The July reading of 1.53 million starts is the number of housing units builders would begin if development kept this pace for the next 12 months. Within this overall number, single-family starts declined 4.5% to a 1.11 million seasonally adjusted annual rate. The three-month moving average (a useful gauge given recent volatility) inched up to 1.12 million starts, as charted below given past month data revisions. Single-family housing starts are up 27.2% on a year-to-date basis; however, the numbers are distorted by the weak readings of the Summer of 2020.

The multifamily sector, which includes for-rent apartment buildings and condos, was down 13.1% at a 423,000 annual rate for 2+ unit construction. After posting a slight decline in 2020, the three-month moving average for multifamily construction has been a solid 469,000 unit annual rate so far in 2021.

Builder confidence dropped to a 13-month low in August on higher material costs and high house prices, according to the  NAHB/Wells Fargo Housing Market Index (HMI). After peaking at a level of 90 last November, builders report growing concerns over increasing lumber and other construction costs, as well as delays in obtaining building materials.

It is also worth noting that the number of single-family homes permitted but not started construction continued to increase in July, rising to 145,000 units. This is 56% higher than a year ago, as building material costs increase and delay some home building.

On a regional basis, combined single-family and multifamily starts are 49.3% lower in the Northeast, 6.9% lower in the Midwest, 2.1% higher in the South and 11.3% lower in the West compared to the pervious month.

As an indicator of the economic impact of housing, there are now 689,000 single-family homes under construction. This is 33.3% higher than a year ago.

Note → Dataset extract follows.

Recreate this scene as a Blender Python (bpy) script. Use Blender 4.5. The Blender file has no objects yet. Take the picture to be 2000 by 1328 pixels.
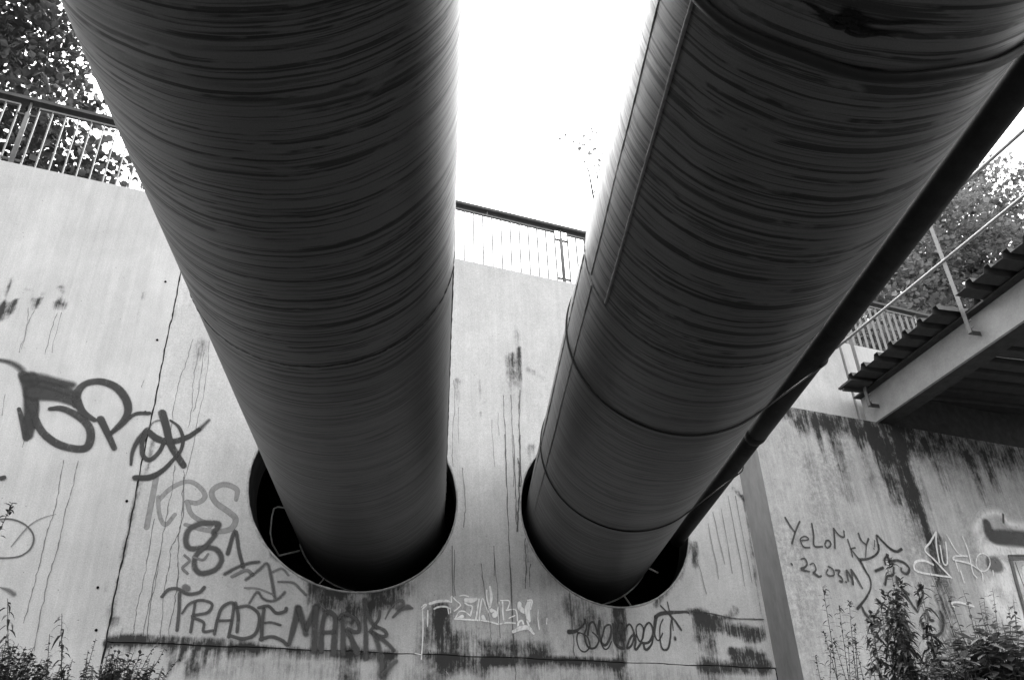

There are currently 684,000 apartments under construction, down 0.7% off a post-Great Recession high mark set in June 2021 (689,000). Total housing units now under construction (single-family and multifamily combined) is 14.5% higher than a year ago.

Overall housing permits increased 2.6% in July to a 1.64 million annualized rate. Single-family permits declined 1.7% to a 1.05 million annualized rate. Multifamily permits increased 11.2% to a 587,000 pace.

Looking at overall regional permit data compared to the previous month, permits are 0.7% lower in the Northeast, 4.4% higher in the Midwest, 1.9% lower in the South and 13.3% higher in the West.